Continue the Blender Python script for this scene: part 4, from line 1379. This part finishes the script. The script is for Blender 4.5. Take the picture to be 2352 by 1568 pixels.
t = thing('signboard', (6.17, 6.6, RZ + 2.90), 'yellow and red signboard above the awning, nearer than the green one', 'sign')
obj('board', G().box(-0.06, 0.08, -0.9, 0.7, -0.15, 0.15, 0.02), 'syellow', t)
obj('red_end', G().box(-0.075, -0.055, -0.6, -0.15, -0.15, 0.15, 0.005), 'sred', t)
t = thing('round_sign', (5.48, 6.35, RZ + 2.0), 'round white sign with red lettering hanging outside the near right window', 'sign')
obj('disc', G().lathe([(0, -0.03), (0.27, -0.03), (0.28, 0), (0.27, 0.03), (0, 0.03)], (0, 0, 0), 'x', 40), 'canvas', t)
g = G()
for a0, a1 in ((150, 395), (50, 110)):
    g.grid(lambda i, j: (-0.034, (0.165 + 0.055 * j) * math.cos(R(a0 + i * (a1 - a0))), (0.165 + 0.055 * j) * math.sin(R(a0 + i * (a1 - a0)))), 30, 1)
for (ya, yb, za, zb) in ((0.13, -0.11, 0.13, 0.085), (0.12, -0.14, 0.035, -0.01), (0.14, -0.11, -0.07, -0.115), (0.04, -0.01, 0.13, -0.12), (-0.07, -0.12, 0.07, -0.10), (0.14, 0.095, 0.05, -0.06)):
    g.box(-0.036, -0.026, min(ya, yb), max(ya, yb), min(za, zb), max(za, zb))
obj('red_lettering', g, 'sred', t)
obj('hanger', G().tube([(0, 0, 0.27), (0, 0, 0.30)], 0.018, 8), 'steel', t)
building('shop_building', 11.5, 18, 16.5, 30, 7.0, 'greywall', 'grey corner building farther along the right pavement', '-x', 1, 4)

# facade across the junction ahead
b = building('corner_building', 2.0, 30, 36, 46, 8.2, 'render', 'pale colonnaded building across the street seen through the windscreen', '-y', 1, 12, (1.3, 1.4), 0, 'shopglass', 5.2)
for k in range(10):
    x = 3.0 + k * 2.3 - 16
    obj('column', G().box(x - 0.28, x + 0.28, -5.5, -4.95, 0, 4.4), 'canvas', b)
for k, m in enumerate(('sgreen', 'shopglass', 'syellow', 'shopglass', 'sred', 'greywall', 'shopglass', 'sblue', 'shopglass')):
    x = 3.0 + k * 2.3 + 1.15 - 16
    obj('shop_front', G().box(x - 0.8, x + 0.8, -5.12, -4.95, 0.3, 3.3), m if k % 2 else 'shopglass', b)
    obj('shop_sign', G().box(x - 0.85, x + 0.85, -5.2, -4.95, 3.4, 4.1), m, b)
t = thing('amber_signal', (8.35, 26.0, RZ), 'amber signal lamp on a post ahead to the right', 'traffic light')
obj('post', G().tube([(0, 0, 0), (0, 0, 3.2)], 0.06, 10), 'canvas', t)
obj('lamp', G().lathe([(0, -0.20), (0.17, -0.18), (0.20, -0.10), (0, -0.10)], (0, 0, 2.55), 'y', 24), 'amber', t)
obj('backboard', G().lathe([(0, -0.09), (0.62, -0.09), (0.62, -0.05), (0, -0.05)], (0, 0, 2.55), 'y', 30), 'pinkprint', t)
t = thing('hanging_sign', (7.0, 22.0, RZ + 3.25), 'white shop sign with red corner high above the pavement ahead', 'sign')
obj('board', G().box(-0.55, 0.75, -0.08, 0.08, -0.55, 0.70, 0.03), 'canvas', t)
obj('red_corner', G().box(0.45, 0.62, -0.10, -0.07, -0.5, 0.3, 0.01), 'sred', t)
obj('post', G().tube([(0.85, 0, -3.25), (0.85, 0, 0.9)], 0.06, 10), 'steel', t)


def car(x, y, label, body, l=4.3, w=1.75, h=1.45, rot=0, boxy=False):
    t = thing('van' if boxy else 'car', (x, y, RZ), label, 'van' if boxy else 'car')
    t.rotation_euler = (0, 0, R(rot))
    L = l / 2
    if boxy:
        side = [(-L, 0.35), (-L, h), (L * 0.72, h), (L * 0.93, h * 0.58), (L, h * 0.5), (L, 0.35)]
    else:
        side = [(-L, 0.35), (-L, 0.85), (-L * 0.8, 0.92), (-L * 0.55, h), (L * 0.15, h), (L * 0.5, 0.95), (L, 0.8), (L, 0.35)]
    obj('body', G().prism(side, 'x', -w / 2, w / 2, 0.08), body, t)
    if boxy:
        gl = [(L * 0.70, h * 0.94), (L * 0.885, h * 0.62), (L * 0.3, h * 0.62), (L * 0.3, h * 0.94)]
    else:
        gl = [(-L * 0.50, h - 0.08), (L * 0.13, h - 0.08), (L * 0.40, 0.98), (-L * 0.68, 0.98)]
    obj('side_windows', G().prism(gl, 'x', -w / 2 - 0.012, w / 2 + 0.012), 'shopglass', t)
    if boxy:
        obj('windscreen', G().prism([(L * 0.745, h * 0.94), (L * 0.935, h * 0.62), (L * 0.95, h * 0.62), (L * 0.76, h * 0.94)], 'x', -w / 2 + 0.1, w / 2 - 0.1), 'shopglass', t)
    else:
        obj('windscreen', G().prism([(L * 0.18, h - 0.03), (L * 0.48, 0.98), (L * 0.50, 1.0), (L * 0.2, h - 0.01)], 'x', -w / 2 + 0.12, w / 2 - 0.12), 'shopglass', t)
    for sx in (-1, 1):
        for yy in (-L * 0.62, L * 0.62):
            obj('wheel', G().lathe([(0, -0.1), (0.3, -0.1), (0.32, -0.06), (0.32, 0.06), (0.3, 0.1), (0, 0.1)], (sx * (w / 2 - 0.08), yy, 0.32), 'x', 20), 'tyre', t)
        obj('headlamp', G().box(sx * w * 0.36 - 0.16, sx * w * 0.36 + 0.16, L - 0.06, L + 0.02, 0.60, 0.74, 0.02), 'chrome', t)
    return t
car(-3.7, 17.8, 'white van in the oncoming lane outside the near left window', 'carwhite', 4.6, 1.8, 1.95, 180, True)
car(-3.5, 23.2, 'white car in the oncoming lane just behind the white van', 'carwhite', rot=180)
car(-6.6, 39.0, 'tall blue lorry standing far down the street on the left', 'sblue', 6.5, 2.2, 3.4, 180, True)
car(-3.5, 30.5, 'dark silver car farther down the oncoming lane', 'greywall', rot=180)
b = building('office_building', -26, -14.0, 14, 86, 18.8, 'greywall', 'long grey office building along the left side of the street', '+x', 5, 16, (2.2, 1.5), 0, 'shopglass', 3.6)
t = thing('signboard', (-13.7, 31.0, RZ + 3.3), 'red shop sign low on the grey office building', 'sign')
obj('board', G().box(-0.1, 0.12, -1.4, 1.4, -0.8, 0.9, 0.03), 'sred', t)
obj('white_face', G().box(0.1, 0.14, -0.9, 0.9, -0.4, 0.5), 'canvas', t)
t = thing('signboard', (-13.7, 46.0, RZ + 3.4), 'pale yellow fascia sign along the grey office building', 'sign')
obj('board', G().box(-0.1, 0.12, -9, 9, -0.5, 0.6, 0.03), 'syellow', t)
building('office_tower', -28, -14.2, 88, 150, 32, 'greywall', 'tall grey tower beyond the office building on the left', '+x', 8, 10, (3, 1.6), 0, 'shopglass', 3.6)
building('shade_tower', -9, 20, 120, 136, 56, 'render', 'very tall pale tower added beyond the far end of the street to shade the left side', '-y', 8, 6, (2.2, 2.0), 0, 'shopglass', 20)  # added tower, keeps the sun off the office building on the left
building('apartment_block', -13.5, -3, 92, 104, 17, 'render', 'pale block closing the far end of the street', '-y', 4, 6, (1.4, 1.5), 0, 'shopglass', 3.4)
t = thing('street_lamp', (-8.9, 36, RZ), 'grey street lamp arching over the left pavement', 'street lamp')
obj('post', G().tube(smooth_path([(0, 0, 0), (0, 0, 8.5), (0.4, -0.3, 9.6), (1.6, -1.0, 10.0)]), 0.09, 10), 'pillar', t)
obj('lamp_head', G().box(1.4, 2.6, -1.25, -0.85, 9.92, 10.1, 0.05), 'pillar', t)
· · ·
» **Stated exercise**
Without changing anything, quote the lines from the top of the data to the line that contains "pavement', '-x', 1, 4)", including that line.

» **Task answer**
Continue the Blender Python script for this scene: part 4, from line 1379. This part finishes the script. The script is for Blender 4.5. Take the picture to be 2352 by 1568 pixels.
t = thing('signboard', (6.17, 6.6, RZ + 2.90), 'yellow and red signboard above the awning, nearer than the green one', 'sign')
obj('board', G().box(-0.06, 0.08, -0.9, 0.7, -0.15, 0.15, 0.02), 'syellow', t)
obj('red_end', G().box(-0.075, -0.055, -0.6, -0.15, -0.15, 0.15, 0.005), 'sred', t)
t = thing('round_sign', (5.48, 6.35, RZ + 2.0), 'round white sign with red lettering hanging outside the near right window', 'sign')
obj('disc', G().lathe([(0, -0.03), (0.27, -0.03), (0.28, 0), (0.27, 0.03), (0, 0.03)], (0, 0, 0), 'x', 40), 'canvas', t)
g = G()
for a0, a1 in ((150, 395), (50, 110)):
    g.grid(lambda i, j: (-0.034, (0.165 + 0.055 * j) * math.cos(R(a0 + i * (a1 - a0))), (0.165 + 0.055 * j) * math.sin(R(a0 + i * (a1 - a0)))), 30, 1)
for (ya, yb, za, zb) in ((0.13, -0.11, 0.13, 0.085), (0.12, -0.14, 0.035, -0.01), (0.14, -0.11, -0.07, -0.115), (0.04, -0.01, 0.13, -0.12), (-0.07, -0.12, 0.07, -0.10), (0.14, 0.095, 0.05, -0.06)):
    g.box(-0.036, -0.026, min(ya, yb), max(ya, yb), min(za, zb), max(za, zb))
obj('red_lettering', g, 'sred', t)
obj('hanger', G().tube([(0, 0, 0.27), (0, 0, 0.30)], 0.018, 8), 'steel', t)
building('shop_building', 11.5, 18, 16.5, 30, 7.0, 'greywall', 'grey corner building farther along the right pavement', '-x', 1, 4)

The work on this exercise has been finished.